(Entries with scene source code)
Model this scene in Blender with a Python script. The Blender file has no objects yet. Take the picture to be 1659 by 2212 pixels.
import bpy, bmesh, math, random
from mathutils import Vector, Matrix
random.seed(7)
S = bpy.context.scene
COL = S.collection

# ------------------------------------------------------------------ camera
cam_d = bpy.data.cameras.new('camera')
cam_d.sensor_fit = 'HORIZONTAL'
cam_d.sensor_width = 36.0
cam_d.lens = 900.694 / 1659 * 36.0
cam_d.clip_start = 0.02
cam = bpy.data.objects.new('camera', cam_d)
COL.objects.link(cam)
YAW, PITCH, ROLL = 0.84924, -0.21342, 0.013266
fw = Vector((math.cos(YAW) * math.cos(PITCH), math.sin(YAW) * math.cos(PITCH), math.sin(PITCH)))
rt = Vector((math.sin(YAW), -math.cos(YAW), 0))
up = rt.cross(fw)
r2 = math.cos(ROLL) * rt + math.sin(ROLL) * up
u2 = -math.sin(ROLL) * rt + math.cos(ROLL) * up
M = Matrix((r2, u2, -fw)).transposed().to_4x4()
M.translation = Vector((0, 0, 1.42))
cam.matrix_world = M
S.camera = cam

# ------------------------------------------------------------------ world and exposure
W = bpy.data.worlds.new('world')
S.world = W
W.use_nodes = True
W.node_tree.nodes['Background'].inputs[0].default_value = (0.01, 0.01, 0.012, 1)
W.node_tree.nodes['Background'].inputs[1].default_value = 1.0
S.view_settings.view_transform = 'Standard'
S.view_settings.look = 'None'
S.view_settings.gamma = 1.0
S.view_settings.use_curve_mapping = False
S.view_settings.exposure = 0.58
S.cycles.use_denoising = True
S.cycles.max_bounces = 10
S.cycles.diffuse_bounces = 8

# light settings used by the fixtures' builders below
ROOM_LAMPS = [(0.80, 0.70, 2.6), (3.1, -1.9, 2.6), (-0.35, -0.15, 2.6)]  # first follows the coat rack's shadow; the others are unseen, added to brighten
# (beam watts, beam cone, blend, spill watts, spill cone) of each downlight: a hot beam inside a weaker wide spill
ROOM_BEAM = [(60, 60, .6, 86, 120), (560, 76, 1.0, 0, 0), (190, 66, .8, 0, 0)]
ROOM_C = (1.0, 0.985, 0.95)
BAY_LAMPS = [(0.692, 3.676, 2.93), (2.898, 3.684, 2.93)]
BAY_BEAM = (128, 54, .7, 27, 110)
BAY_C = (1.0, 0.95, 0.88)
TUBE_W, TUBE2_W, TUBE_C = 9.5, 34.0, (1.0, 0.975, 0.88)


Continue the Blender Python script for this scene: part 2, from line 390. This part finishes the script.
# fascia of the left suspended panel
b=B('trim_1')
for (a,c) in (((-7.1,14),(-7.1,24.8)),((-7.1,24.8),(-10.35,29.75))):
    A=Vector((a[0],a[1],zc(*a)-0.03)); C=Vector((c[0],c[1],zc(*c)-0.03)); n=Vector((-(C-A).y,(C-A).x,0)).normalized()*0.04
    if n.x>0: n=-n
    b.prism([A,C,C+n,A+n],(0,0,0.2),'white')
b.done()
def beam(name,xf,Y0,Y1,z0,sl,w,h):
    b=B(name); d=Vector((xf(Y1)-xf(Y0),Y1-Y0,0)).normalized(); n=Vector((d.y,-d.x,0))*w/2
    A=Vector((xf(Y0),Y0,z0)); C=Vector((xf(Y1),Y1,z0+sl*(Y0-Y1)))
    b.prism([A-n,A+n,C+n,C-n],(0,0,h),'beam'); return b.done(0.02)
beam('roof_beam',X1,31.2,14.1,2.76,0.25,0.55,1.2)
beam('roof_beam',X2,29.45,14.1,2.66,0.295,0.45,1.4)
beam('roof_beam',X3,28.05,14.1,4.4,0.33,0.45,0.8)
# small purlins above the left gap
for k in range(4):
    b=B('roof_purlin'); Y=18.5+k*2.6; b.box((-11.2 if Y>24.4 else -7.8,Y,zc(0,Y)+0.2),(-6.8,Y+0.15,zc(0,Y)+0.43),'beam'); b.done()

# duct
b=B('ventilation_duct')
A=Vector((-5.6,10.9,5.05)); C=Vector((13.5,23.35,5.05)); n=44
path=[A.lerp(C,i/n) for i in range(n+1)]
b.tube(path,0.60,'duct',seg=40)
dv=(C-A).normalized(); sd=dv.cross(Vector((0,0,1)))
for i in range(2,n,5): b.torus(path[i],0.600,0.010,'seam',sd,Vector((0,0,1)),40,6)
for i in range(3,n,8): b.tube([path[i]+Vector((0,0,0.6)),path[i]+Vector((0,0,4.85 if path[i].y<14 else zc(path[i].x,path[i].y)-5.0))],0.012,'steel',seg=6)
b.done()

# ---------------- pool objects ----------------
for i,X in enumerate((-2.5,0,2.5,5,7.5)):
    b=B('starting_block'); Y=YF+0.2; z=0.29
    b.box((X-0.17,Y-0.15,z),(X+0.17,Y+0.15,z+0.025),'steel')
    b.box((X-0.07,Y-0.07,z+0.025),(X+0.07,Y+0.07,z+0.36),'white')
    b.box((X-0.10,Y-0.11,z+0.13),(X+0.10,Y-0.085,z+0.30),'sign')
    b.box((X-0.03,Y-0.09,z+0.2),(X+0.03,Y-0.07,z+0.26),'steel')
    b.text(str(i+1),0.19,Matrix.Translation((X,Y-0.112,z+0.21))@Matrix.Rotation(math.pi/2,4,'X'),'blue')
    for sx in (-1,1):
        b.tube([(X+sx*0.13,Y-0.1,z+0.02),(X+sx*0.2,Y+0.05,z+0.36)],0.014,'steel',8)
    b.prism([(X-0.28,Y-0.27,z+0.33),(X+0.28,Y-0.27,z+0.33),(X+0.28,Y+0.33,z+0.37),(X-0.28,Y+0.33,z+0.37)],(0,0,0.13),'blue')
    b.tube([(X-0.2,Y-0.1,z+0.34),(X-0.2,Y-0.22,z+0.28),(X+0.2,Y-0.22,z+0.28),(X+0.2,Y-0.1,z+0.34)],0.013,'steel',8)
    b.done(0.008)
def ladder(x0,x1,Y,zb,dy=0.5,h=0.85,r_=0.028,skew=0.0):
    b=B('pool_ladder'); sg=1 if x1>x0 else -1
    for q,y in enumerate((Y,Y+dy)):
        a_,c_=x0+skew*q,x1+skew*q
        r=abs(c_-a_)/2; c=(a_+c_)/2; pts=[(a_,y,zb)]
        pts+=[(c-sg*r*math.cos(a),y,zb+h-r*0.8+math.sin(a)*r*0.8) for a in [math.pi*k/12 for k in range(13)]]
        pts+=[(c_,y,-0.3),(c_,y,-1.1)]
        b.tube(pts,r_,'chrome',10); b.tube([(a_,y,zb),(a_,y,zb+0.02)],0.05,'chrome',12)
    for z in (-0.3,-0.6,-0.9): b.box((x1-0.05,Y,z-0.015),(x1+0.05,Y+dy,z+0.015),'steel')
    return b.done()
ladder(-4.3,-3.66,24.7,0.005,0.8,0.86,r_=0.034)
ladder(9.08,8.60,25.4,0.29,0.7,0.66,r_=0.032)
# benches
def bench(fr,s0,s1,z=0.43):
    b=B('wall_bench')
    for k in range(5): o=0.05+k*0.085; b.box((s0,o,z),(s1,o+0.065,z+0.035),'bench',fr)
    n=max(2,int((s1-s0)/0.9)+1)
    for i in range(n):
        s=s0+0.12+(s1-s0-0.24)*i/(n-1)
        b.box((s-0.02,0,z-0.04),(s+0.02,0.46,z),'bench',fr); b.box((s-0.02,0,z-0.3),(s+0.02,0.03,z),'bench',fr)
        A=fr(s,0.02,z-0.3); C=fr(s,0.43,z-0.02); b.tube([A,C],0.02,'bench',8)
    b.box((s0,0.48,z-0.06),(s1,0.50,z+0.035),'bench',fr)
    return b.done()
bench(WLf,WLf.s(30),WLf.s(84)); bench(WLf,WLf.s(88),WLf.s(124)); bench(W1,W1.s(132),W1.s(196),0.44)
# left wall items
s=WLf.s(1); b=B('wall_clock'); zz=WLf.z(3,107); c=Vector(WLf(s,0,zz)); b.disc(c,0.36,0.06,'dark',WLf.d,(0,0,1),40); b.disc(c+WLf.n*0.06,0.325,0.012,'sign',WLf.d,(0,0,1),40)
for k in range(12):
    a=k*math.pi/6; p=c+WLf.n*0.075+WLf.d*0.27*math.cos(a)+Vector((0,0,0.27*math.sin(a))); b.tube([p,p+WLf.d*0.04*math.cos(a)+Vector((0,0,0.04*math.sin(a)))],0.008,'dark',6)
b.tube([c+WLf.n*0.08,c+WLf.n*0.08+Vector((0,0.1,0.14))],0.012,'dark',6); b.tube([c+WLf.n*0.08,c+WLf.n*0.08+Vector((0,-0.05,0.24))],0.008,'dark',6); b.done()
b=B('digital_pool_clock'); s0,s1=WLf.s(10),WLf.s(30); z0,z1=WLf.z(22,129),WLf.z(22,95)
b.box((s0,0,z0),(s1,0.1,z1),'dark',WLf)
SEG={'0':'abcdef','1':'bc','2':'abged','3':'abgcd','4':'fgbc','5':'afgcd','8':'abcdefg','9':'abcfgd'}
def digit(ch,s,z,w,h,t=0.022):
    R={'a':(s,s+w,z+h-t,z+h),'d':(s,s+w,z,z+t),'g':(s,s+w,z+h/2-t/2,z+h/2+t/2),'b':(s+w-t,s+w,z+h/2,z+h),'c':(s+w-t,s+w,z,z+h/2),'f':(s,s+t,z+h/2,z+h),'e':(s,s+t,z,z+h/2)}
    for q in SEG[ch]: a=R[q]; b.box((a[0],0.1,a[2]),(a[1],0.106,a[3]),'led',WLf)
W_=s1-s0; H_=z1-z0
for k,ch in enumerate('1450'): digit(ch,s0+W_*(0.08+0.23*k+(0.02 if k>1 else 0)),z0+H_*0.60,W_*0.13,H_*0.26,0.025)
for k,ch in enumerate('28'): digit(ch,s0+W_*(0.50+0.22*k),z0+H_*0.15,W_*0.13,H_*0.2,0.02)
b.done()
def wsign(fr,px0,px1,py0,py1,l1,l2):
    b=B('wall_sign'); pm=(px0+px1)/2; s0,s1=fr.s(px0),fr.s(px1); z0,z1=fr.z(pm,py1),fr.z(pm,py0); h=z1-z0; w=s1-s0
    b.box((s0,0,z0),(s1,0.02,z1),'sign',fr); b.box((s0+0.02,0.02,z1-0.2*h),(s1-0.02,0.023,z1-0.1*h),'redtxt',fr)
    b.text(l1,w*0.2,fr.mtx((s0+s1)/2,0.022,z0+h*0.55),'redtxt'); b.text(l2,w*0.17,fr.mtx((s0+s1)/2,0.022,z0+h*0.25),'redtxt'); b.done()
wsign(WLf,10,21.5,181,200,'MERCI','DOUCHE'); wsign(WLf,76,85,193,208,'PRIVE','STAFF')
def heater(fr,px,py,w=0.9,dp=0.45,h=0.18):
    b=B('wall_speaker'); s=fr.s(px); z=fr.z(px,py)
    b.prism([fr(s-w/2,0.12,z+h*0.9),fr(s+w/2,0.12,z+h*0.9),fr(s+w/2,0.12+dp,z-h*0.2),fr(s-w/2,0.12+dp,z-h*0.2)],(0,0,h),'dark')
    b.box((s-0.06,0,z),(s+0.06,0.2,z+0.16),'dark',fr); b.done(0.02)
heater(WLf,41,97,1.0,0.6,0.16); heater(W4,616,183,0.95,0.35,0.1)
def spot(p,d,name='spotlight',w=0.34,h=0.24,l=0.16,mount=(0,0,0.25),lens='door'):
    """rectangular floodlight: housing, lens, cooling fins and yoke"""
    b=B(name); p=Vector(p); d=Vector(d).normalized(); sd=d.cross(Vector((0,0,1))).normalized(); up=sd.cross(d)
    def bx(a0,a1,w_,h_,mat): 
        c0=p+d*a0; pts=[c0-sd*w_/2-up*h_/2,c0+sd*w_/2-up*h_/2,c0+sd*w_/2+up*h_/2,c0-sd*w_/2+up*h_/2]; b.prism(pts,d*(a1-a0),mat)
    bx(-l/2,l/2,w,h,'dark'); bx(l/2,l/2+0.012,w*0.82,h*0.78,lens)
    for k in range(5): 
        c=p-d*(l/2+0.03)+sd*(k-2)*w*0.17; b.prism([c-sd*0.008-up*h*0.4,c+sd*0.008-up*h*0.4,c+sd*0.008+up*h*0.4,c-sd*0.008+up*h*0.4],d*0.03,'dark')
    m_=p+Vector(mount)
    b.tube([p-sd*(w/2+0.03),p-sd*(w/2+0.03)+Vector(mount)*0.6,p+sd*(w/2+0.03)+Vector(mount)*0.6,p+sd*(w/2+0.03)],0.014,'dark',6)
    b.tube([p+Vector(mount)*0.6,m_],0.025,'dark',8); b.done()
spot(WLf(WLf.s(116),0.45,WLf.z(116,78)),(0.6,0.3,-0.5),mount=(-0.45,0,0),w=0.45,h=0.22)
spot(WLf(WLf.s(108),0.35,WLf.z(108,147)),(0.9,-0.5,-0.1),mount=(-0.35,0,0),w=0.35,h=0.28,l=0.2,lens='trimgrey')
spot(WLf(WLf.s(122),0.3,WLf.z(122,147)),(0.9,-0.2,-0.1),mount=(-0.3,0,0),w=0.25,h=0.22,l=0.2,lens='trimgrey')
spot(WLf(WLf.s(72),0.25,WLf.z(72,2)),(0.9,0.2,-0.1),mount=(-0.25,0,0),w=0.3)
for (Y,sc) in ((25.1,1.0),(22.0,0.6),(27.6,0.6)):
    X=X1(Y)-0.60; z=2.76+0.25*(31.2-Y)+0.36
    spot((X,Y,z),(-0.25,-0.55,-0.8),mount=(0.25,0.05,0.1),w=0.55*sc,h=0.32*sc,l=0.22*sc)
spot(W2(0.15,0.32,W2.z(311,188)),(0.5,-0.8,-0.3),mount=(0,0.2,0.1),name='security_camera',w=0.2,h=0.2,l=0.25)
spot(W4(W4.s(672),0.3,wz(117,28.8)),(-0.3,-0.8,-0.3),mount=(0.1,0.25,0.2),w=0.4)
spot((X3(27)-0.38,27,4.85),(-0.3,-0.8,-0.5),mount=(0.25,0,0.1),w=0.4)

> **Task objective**
Restate the listing exactly, starting at its first line and ending at the line where "S.camera = cam" occurs; include both and no other lines.

> **Response to this task**
Model this scene in Blender with a Python script. The Blender file has no objects yet. Take the picture to be 1659 by 2212 pixels.
import bpy, bmesh, math, random
from mathutils import Vector, Matrix
random.seed(7)
S = bpy.context.scene
COL = S.collection

# ------------------------------------------------------------------ camera
cam_d = bpy.data.cameras.new('camera')
cam_d.sensor_fit = 'HORIZONTAL'
cam_d.sensor_width = 36.0
cam_d.lens = 900.694 / 1659 * 36.0
cam_d.clip_start = 0.02
cam = bpy.data.objects.new('camera', cam_d)
COL.objects.link(cam)
YAW, PITCH, ROLL = 0.84924, -0.21342, 0.013266
fw = Vector((math.cos(YAW) * math.cos(PITCH), math.sin(YAW) * math.cos(PITCH), math.sin(PITCH)))
rt = Vector((math.sin(YAW), -math.cos(YAW), 0))
up = rt.cross(fw)
r2 = math.cos(ROLL) * rt + math.sin(ROLL) * up
u2 = -math.sin(ROLL) * rt + math.cos(ROLL) * up
M = Matrix((r2, u2, -fw)).transposed().to_4x4()
M.translation = Vector((0, 0, 1.42))
cam.matrix_world = M
S.camera = cam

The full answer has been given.